I'll tell you, the other day, in our Bend Bible study on the gospel of John, I read something I had never read before in the account of Jesus' arrest. When the guards first come to arrest him, they ask for him, and responds I am. They all fall down. I'm turning this over and over in my head. Jesus spoke the Divine Name, and they fell to their knees. I'm struggling with this old and new part of the story I thought I knew. The more I pray, the more I read, the  more I think about it, my understanding of the power of God is in motion.

So what does all this mean about the authority of the Bible? In Ellen Davis's explanation of the virtuous reader, the Bible has defacto authority -- its all in the way I approach it. While there is something to this, it's not fully adequate. It's not just the way I or we approach the text, but also it's testimony. Generations of church mothers and fathers, of scholars and pastors, and friends whom I trust have testified to its dejure authority. Morever, the revelation of God testifies to the Bible. I experience God when I come to the Bible. We might even say, though I am not at all comfortable with this language, that the Bible testifies to itself. Let me put it in United Methodist terms.
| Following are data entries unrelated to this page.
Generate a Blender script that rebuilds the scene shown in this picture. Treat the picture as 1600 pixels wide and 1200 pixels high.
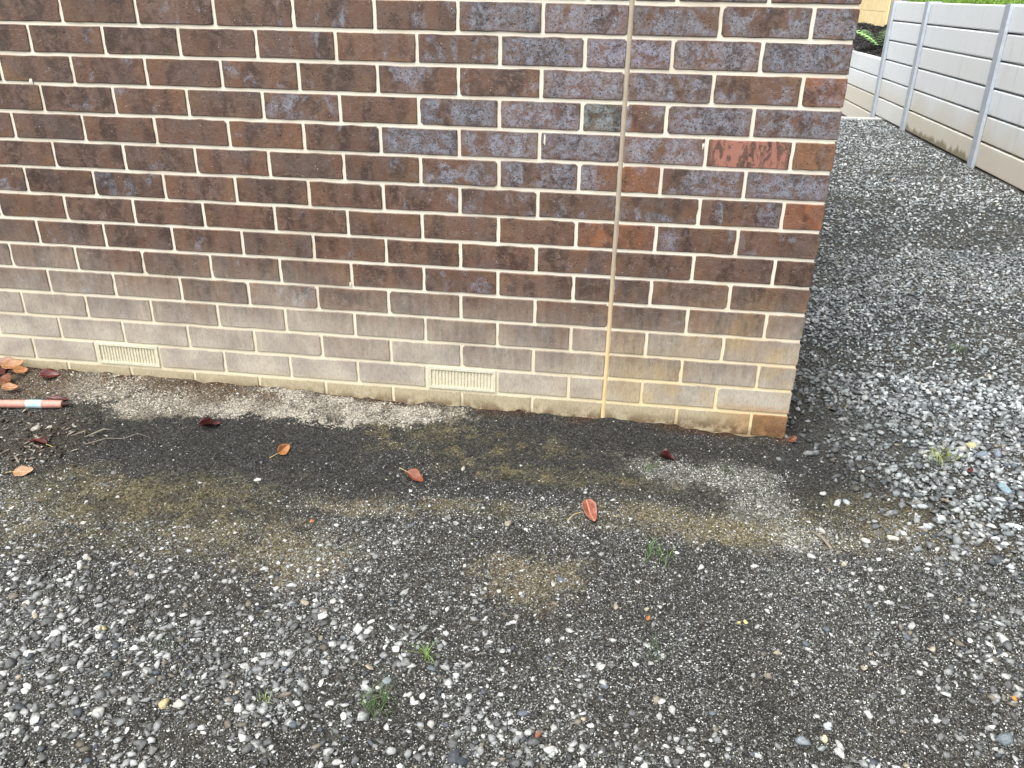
import bpy, bmesh, math, random
import numpy as np
from mathutils import Matrix, Vector

scene = bpy.context.scene
for o in list(bpy.data.objects):
    bpy.data.objects.remove(o, do_unlink=True)
COL = scene.collection
R = math.radians
RNG = np.random.default_rng(11)
random.seed(5)

# ------------------------------------------------------------------ camera
cam_d = bpy.data.cameras.new('camera')
cam_d.sensor_width = 36.0
cam_d.lens = 36.0 * 1302.83 / 1600.0
cam_d.clip_start = 0.02
cam_d.clip_end = 2000
cam = bpy.data.objects.new('camera', cam_d)
COL.objects.link(cam)
RX = (0.99020, 0.13874, 0.01595)
RY = (0.07344, -0.42020, -0.90445)
RZ = (-0.11878, 0.89676, -0.42627)
CAM = Vector((-0.5726, -2.4979, 1.2269))
cam.matrix_world = Matrix(((RX[0], -RY[0], -RZ[0], CAM.x), (RX[1], -RY[1], -RZ[1], CAM.y),
                           (RX[2], -RY[2], -RZ[2], CAM.z), (0, 0, 0, 1)))
scene.camera = cam

# ------------------------------------------------------------------ light
SUN_EL, SUN_AZ = 60.0, -25.0          # azimuth: degrees from -Y (behind the camera) towards +X
world = bpy.data.worlds.new('World')
scene.world = world
world.use_nodes = True
wn = world.node_tree
for n in list(wn.nodes):
    wn.nodes.remove(n)
sky = wn.nodes.new('ShaderNodeTexSky')
sky.sky_type = 'NISHITA'
sky.sun_disc = False
sky.sun_elevation = R(SUN_EL)
sky.sun_rotation = R(180 - SUN_AZ)
sky.air_density = 1.0
sky.dust_density = 4.0
sky.ozone_density = 1.0
hs = wn.nodes.new('ShaderNodeHueSaturation')
hs.inputs['Saturation'].default_value = 0.22
bg = wn.nodes.new('ShaderNodeBackground')
bg.inputs['Strength'].default_value = 0.15
wo = wn.nodes.new('ShaderNodeOutputWorld')
wn.links.new(sky.outputs[0], hs.inputs['Color'])
wn.links.new(hs.outputs[0], bg.inputs[0])
wn.links.new(bg.outputs[0], wo.inputs[0])

sun_d = bpy.data.lights.new('sun', 'SUN')
sun_d.energy = 1.3
sun_d.angle = R(45)
sun_d.color = (1.0, 0.96, 0.90)
sun = bpy.data.objects.new('sun', sun_d)
COL.objects.link(sun)
sd = Vector((math.sin(R(SUN_AZ)) * math.cos(R(SUN_EL)), -math.cos(R(SUN_AZ)) * math.cos(R(SUN_EL)), math.sin(R(SUN_EL))))
sun.rotation_euler = sd.to_track_quat('Z', 'Y').to_euler()

scene.view_settings.view_transform = 'Standard'
scene.view_settings.look = 'None'
scene.view_settings.exposure = 1.08
scene.view_settings.gamma = 1.0
scene.view_settings.use_curve_mapping = False
scene.render.engine = 'CYCLES'
scene.cycles.use_denoising = True
scene.cycles.denoiser = 'OPENIMAGEDENOISE'
scene.cycles.denoising_input_passes = 'RGB_ALBEDO_NORMAL'
scene.cycles.denoising_prefilter = 'ACCURATE'
scene.cycles.max_bounces = 5
scene.cycles.use_adaptive_sampling = False
scene.render.film_transparent = False

# ------------------------------------------------------------------ helpers
def lin(r, g, b):
    f = lambda c: (c / 12.92 if c <= 0.04045 else ((c + 0.055) / 1.055) ** 2.4)
    return (f(r / 255.0), f(g / 255.0), f(b / 255.0))

def tag(o, label=None, cat=None, group=None, kind=None):
    if label: o['label'] = label
    if cat: o['category'] = cat
    if group: o['group'] = group
    if kind: o['kind'] = kind
    return o

def empty(name, loc=(0, 0, 0)):
    o = bpy.data.objects.new(name, None)
    o.location = loc
    o.empty_display_size = 0.05
    COL.objects.link(o)
    return o

def link(name, me, mat=None, parent=None, loc=None):
    o = bpy.data.objects.new(name, me)
    COL.objects.link(o)
    if mat is not None and not me.materials:
        me.materials.append(mat)
    if parent is not None:
        o.parent = parent
    if loc is not None:
        o.location = loc
    return o

def mesh_from(name, verts, faces, smooth=False):
    me = bpy.data.meshes.new(name)
    me.from_pydata([tuple(v) for v in verts], [], [tuple(f) for f in faces])
    me.update()
    if smooth:
        me.polygons.foreach_set('use_smooth', [True] * len(me.polygons))
    return me

def mesh_np(name, V, F, color=None, smooth=False, attr='tone'):
    """V (n,3) floats, F (m,k) ints, all faces of one size; color (n,3) per point."""
    me = bpy.data.meshes.new(name)
    n, m, k = len(V), len(F), F.shape[1]
    me.vertices.add(n)
    me.vertices.foreach_set('co', V.astype(np.float32).ravel())
    me.loops.add(m * k)
    me.loops.foreach_set('vertex_index', F.astype(np.int32).ravel())
    me.polygons.add(m)
    me.polygons.foreach_set('loop_start', np.arange(0, m * k, k, dtype=np.int32))
    me.polygons.foreach_set('loop_total', np.full(m, k, dtype=np.int32))
    if smooth:
        me.polygons.foreach_set('use_smooth', np.ones(m, dtype=bool))
    me.update(calc_edges=True)
    me.validate()
    if color is not None:
        a = me.attributes.new(attr, 'FLOAT_COLOR', 'POINT')
        c = np.ones((n, 4), np.float32)
        c[:, :3] = color
        a.data.foreach_set('color', c.ravel())
    return me

class Boxes:
    """collects bevel-free boxes into one mesh"""
    def __init__(self): self.v, self.f = [], []
    def box(self, x0, x1, y0, y1, z0, z1):
        b = len(self.v)
        self.v += [(x0, y0, z0), (x1, y0, z0), (x1, y1, z0), (x0, y1, z0), (x0, y0, z1), (x1, y0, z1), (x1, y1, z1), (x0, y1, z1)]
        self.f += [tuple(b + i for i in q) for q in ((0, 3, 2, 1), (4, 5, 6, 7), (0, 1, 5, 4), (1, 2, 6, 5), (2, 3, 7, 6), (3, 0, 4, 7))]
    def mesh(self, name): return mesh_from(name, self.v, self.f)

def bevel_box(name, sx, sy, sz, bev, seg=1):
    bm = bmesh.new()
    bmesh.ops.create_cube(bm, size=1.0, matrix=Matrix.Diagonal((sx, sy, sz, 1)))
    bmesh.ops.bevel(bm, geom=list(bm.edges), offset=bev, segments=seg, affect='EDGES', profile=0.5)
    me = bpy.data.meshes.new(name)
    bm.to_mesh(me); bm.free()
    return me

def tube_mesh(name, pts, rad, n=6, caps=True):
    V, F = [], []
    P = [Vector(p) for p in pts]
    for i, p in enumerate(P):
        d = (P[min(i + 1, len(P) - 1)] - P[max(i - 1, 0)]).normalized()
        a = d.cross(Vector((0, 0, 1)))
        if a.length < 1e-3: a = d.cross(Vector((0, 1, 0)))
        a.normalize(); b = d.cross(a)
        r = rad[i] if hasattr(rad, '__len__') else rad
        for k in range(n):
            t = 2 * math.pi * k / n
            V.append(p + a * math.cos(t) * r + b * math.sin(t) * r)
    for i in range(len(P) - 1):
        for k in range(n):
            F.append((i * n + k, i * n + (k + 1) % n, (i + 1) * n + (k + 1) % n, (i + 1) * n + k))
    if caps:
        F.append(tuple(range(n))[::-1]); F.append(tuple((len(P) - 1) * n + k for k in range(n)))
    return mesh_from(name, V, F, smooth=True)

# smooth value noise for layout (numpy)
def _hash(ix, iy, seed):
    h = (ix.astype(np.int64) * 374761393 + iy.astype(np.int64) * 668265263 + seed * 974634777) & 0x7fffffff
    h = ((h ^ (h >> 13)) * 1274126177) & 0x7fffffff
    h = h ^ (h >> 16)
    return (h & 0xffff) / 65535.0
def vnoise(x, y, s, seed=0):
    x = np.asarray(x, float) * s; y = np.asarray(y, float) * s
    ix, iy = np.floor(x), np.floor(y)
    fx, fy = x - ix, y - iy
    fx = fx * fx * (3 - 2 * fx); fy = fy * fy * (3 - 2 * fy)
    a = _hash(ix, iy, seed); b = _hash(ix + 1, iy, seed); c = _hash(ix, iy + 1, seed); d = _hash(ix + 1, iy + 1, seed)
    return (a * (1 - fx) + b * fx) * (1 - fy) + (c * (1 - fx) + d * fx) * fy
def fbm(x, y, s, seed=0, oct=4):
    t = 0; w = 0; a = 1.0
    for i in range(oct):
        t = t + a * vnoise(x, y, s * 2 ** i, seed + i * 17); w += a; a *= 0.55
    return t / w
def sstep(a, b, x):
    t = np.clip((np.asarray(x, float) - a) / (b - a), 0, 1)
    return t * t * (3 - 2 * t)

# ------------------------------------------------------------------ node helpers
def new_mat(name):
    m = bpy.data.materials.new(name)
    m.use_nodes = True
    nt = m.node_tree
    for n in list(nt.nodes): nt.nodes.remove(n)
    out = nt.nodes.new('ShaderNodeOutputMaterial')
    b = nt.nodes.new('ShaderNodeBsdfPrincipled')
    nt.links.new(b.outputs[0], out.inputs[0])
    return m, G(nt), b

class G:
    def __init__(self, nt): self.nt = nt
    def put(self, sock, v):
        if v is None: return
        if hasattr(v, 'is_output'): self.nt.links.new(v, sock)
        else:
            if sock.type == 'RGBA' and len(v) == 3: v = (*v, 1.0)
            sock.default_value = v
    def node(self, t, **p):
        n = self.nt.nodes.new(t)
        for k, v in p.items(): setattr(n, k, v)
        return n
    def m(self, op, a, b=None, c=None, clamp=False):
        n = self.node('ShaderNodeMath', operation=op, use_clamp=clamp)
        self.put(n.inputs[0], a); self.put(n.inputs[1], b); self.put(n.inputs[2], c)
        return n.outputs[0]
    def vm(self, op, a, b=None):
        n = self.node('ShaderNodeVectorMath', operation=op)
        self.put(n.inputs[0], a); self.put(n.inputs[1], b)
        return n.outputs[0]
    def mix(self, f, a, b, blend='MIX'):
        n = self.node('ShaderNodeMix', data_type='RGBA', blend_type=blend)
        self.put(n.inputs[0], f); self.put(n.inputs[6], a); self.put(n.inputs[7], b)
        return n.outputs[2]
    def mixf(self, f, a, b):
        n = self.node('ShaderNodeMix', data_type='FLOAT')
        self.put(n.inputs[0], f); self.put(n.inputs[2], a); self.put(n.inputs[3], b)
        return n.outputs[0]
    def sm(self, x, a, b, lo=0.0, hi=1.0):
        n = self.node('ShaderNodeMapRange', interpolation_type='SMOOTHSTEP')
        self.put(n.inputs[0], x); self.put(n.inputs[1], a); self.put(n.inputs[2], b); self.put(n.inputs[3], lo); self.put(n.inputs[4], hi)
        return n.outputs[0]
    def noise(self, vec, scale, detail=3.0, rough=0.55, dist=0.0):
        n = self.node('ShaderNodeTexNoise')
        self.put(n.inputs['Vector'], vec); self.put(n.inputs['Scale'], scale); self.put(n.inputs['Detail'], detail)
        self.put(n.inputs['Roughness'], rough); self.put(n.inputs['Distortion'], dist)
        return n.outputs[0]
    def voro(self, vec, scale, out=0, feature='F1'):
        n = self.node('ShaderNodeTexVoronoi', feature=feature)
        self.put(n.inputs['Vector'], vec); self.put(n.inputs['Scale'], scale)
        return n.outputs[out]
    def sep(self, v):
        n = self.node('ShaderNodeSeparateXYZ'); self.put(n.inputs[0], v); return n.outputs
    def comb(self, x, y, z):
        n = self.node('ShaderNodeCombineXYZ'); self.put(n.inputs[0], x); self.put(n.inputs[1], y); self.put(n.inputs[2], z); return n.outputs[0]
    def bump(self, h, strength, dist):
        n = self.node('ShaderNodeBump'); self.put(n.inputs['Height'], h); n.inputs['Strength'].default_value = strength; n.inputs['Distance'].default_value = dist
        return n.outputs[0]
    def attr(self, name, typ='GEOMETRY'):
        n = self.node('ShaderNodeAttribute', attribute_name=name, attribute_type=typ); return n
    def pos(self): return self.node('ShaderNodeNewGeometry').outputs['Position']
    def obj(self): return self.node('ShaderNodeTexCoord').outputs['Object']
    def info(self): return self.node('ShaderNodeObjectInfo').outputs

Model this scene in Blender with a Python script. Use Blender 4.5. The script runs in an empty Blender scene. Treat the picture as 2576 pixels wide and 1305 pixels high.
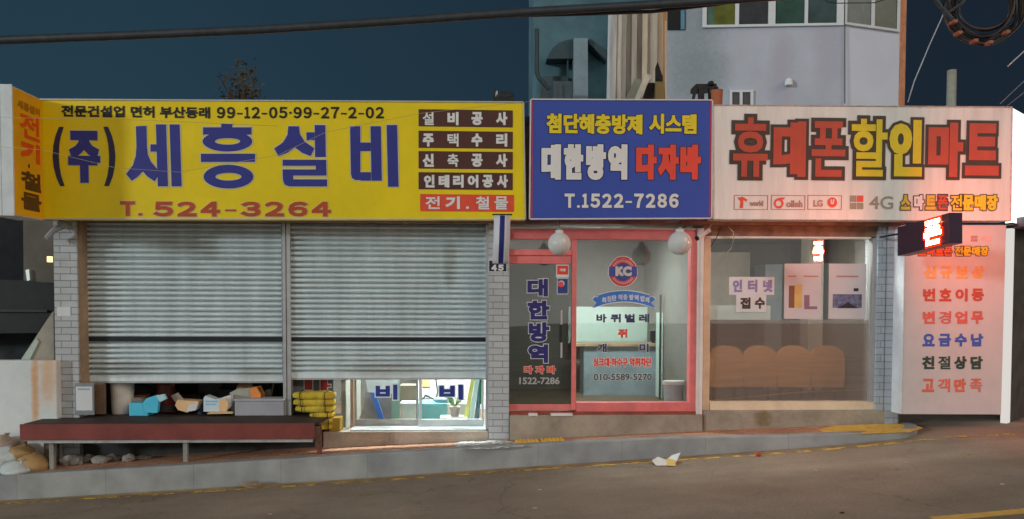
import bpy, math, random
from mathutils import Vector as V, Matrix

sc = bpy.context.scene
COL = sc.collection
rnd = random.Random(7)

# ------------------------------------------------------------------ camera
F, PPY = 2000.0, 840.0          # focal length and principal row, in units of a 2576 px wide picture
CAMP = V((0, -10, 1.5))
CR = (Matrix.Rotation(math.radians(-2.4), 4, 'Z') @ Matrix.Rotation(math.radians(88.0), 4, 'X')
      @ Matrix.Rotation(0.0028, 4, 'Z'))
cd = bpy.data.cameras.new('camera')
cam = bpy.data.objects.new('camera', cd)
COL.objects.link(cam)
cam.matrix_world = Matrix.Translation(CAMP) @ CR
cd.sensor_width = 36
cd.lens = F / 2576 * 36
cd.shift_y = (PPY - 652.5) / 2576
cd.clip_start, cd.clip_end = 0.05, 2000
sc.camera = cam

# ------------------------------------------------------------------ night sky and street-lamp light
SUN_DIR = V((0.84, 0.54, -0.17)).normalized()       # cool street light from the left, low
w = bpy.data.worlds.new('World')
sc.world = w
w.use_nodes = True
nt = w.node_tree
N, L = nt.nodes, nt.links
N.clear()


def nd(tree, t, **kw):
    n = tree.nodes.new(t)
    for k, v in kw.items():
        setattr(n, k, v)
    return n


def vmath(op, a, b=None):
    n = nd(nt, 'ShaderNodeVectorMath', operation=op)
    for i, s in enumerate((a, b)):
        if s is None:
            continue
        if isinstance(s, (tuple, V)):
            n.inputs[i].default_value = s
        else:
            L.new(s, n.inputs[i])
    return n.outputs['Value'] if op == 'DOT_PRODUCT' else n.outputs[0]


def fmath(tree, op, a, b=None, clamp=False):
    n = nd(tree, 'ShaderNodeMath', operation=op, use_clamp=clamp)
    for i, s in enumerate((a, b)):
        if s is None:
            continue
        if isinstance(s, (int, float)):
            n.inputs[i].default_value = s
        else:
            tree.links.new(s, n.inputs[i])
    return n.outputs[0]


tc = nd(nt, 'ShaderNodeTexCoord')
DIR = tc.outputs['Generated']
sep = nd(nt, 'ShaderNodeSeparateXYZ')
L.new(DIR, sep.inputs[0])
cr = nd(nt, 'ShaderNodeValToRGB')
cr.color_ramp.elements[0].position = 0.30
cr.color_ramp.elements[0].color = (0.017, 0.043, 0.066, 1)
cr.color_ramp.elements[1].position = 0.74
cr.color_ramp.elements[1].color = (0.010, 0.018, 0.030, 1)
L.new(fmath(nt, 'MULTIPLY_ADD', sep.outputs[0], 0.5), cr.inputs[0])
N[-1].inputs[2].default_value = 0.5
lob = fmath(nt, 'POWER', fmath(nt, 'MAXIMUM', vmath('DOT_PRODUCT', DIR, V((0.74, -0.58, 0.46)).normalized()), 0.0), 36.0)
lob2 = fmath(nt, 'POWER', fmath(nt, 'MAXIMUM', vmath('DOT_PRODUCT', DIR, V((0.0, -0.97, 0.10)).normalized()), 0.0), 3.0)


def scol(col, fac):
    n = nd(nt, 'ShaderNodeVectorMath', operation='SCALE')
    n.inputs[0].default_value = col
    L.new(fac, n.inputs[3])
    return n.outputs[0]


wn_ = nd(nt, 'ShaderNodeTexNoise')
wn_.inputs['Scale'].default_value = 4.5
wn_.inputs['Detail'].default_value = 1.5
L.new(DIR, wn_.inputs['Vector'])
lob2 = fmath(nt, 'MULTIPLY', lob2, fmath(nt, 'MAXIMUM', fmath(nt, 'MULTIPLY_ADD', wn_.outputs['Fac'], 3.2), 0.15))
lob2.node.inputs[1].links[0].from_node.inputs[0].links[0].from_node.inputs[2].default_value = -0.6
skyv = fmath(nt, 'SUBTRACT', 1.12, fmath(nt, 'MULTIPLY', fmath(nt, 'MAXIMUM', sep.outputs[2], 0.0), 0.8))
sky = nd(nt, 'ShaderNodeVectorMath', operation='SCALE')
L.new(cr.outputs[0], sky.inputs[0])
L.new(skyv, sky.inputs[3])
tot = vmath('ADD', vmath('ADD', sky.outputs[0], scol((3.9, 3.35, 2.8), lob)), scol((0.46, 0.42, 0.37), lob2))
bg = nd(nt, 'ShaderNodeBackground')
bg.inputs[1].default_value = 1.0
L.new(tot, bg.inputs[0])
L.new(bg.outputs[0], nd(nt, 'ShaderNodeOutputWorld').inputs[0])

sl = bpy.data.lights.new('street_light_sun', 'SUN')
sl.energy = 1.0
sl.angle = math.radians(5)
sl.color = (0.90, 0.98, 1.0)
so = bpy.data.objects.new('street_light_sun', sl)
COL.objects.link(so)
so.rotation_euler = SUN_DIR.to_track_quat('-Z', 'Y').to_euler()
sc.view_settings.view_transform = 'Standard'
sc.view_settings.look = 'None'
sc.view_settings.exposure = 0.2
sc.view_settings.gamma = 1.0


# ------------------------------------------------------------------ helpers
def ray(x, y):
    return (CR.to_3x3() @ V(((x - 1288) / F, (PPY - y) / F, -1)))


def P(x, y, Y=0.0):
    """point of the vertical plane at depth Y seen at picture position x, y (2576 px wide picture)"""
    d = ray(x, y)
    return CAMP + d * ((Y - CAMP.y) / d.y)


def PW(x, y, A, B):
    """the same for the upright plane through A and B"""
    n = V((B.y - A.y, -(B.x - A.x), 0))
    d = ray(x, y)
    return CAMP + d * ((A - CAMP).dot(n) / d.dot(n))


def R(x0, y0, x1, y1, Y=0.0):
    """picture rectangle -> X0, X1, Z0, Z1 on plane Y"""
    a, b, c, d = P(x0, y0, Y), P(x1, y0, Y), P(x1, y1, Y), P(x0, y1, Y)
    return (a.x + d.x) / 2, (b.x + c.x) / 2, (c.z + d.z) / 2, (a.z + b.z) / 2


def lin(c):
    return tuple((v / 255 / 12.92) if v <= 10 else ((v / 255 + 0.055) / 1.055) ** 2.4 for v in c)


def A(r, g, b, k=0.60):
    """surface colour of something that shows as r, g, b under the street light"""
    c = [v / k for v in lin((r, g, b))]
    m = max(1.0, max(c) / 0.88)
    return tuple(v / m for v in c)


MATS = {}


def mat(name, col, rough=0.6, var=0.12, scale=5.0, bump=0.0, metal=0.0, emit=0.0, spec=0.4, bscale=None, streak=False):
    if name in MATS:
        return MATS[name]
    m = bpy.data.materials.new(name)
    m.use_nodes = True
    t = m.node_tree
    b = t.nodes['Principled BSDF']
    b.inputs['Roughness'].default_value = rough
    b.inputs['Metallic'].default_value = metal
    b.inputs['Specular IOR Level'].default_value = spec
    co = nd(t, 'ShaderNodeTexCoord')
    mp = nd(t, 'ShaderNodeMapping')
    t.links.new(co.outputs['Object'], mp.inputs[0])
    if streak:
        mp.inputs['Scale'].default_value = (3, 3, 0.35)
    nz = nd(t, 'ShaderNodeTexNoise')
    nz.inputs['Scale'].default_value = scale
    nz.inputs['Detail'].default_value = 6
    nz.inputs['Roughness'].default_value = 0.65
    t.links.new(mp.outputs[0], nz.inputs['Vector'])
    r = nd(t, 'ShaderNodeValToRGB')
    r.color_ramp.elements[0].position, r.color_ramp.elements[1].position = 0.3, 0.7
    r.color_ramp.elements[0].color = tuple(c * (1 - var) for c in col) + (1,)
    r.color_ramp.elements[1].color = tuple(min(0.95, c * (1 + var)) for c in col) + (1,)
    t.links.new(nz.outputs['Fac'], r.inputs[0])
    t.links.new(r.outputs[0], b.inputs['Base Color'])
    if emit:
        b.inputs['Emission Color'].default_value = tuple(col) + (1,)
        b.inputs['Emission Strength'].default_value = emit
    if bump:
        nb = nd(t, 'ShaderNodeTexNoise')
        nb.inputs['Scale'].default_value = bscale or scale * 8
        nb.inputs['Detail'].default_value = 5
        t.links.new(co.outputs['Object'], nb.inputs['Vector'])
        bp = nd(t, 'ShaderNodeBump')
        bp.inputs['Strength'].default_value = bump
        bp.inputs['Distance'].default_value = 0.02
        t.links.new(nb.outputs['Fac'], bp.inputs['Height'])
        t.links.new(bp.outputs[0], b.inputs['Normal'])
    MATS[name] = m
    return m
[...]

If we hold the Outler quadralateral of scripture,tradition, reason and experience as a basic epistemic frame (Br Scot will be all over this -- I can feel his argument already), then what we read in scripture should testify to our tradition. It should be consistent and even expand our reason. It should be consistent with our experience and expand it. Our reason should testify to it, and so on and so forth. And the Great Cloud of Witnesses (saints militant and triumphant) stands with us as we approach the text. And in all, God is revealing God's self to us -- which really is the whole point. Our whole purpose in study is to learn more about God, to learn more about ourselves, and to learn who we are as children of God. I should say, not just learn in a gathering-knowledge way, but learning in a way that fosters growth.

I welcome your questions. I know there are holes all over this, so please bring it.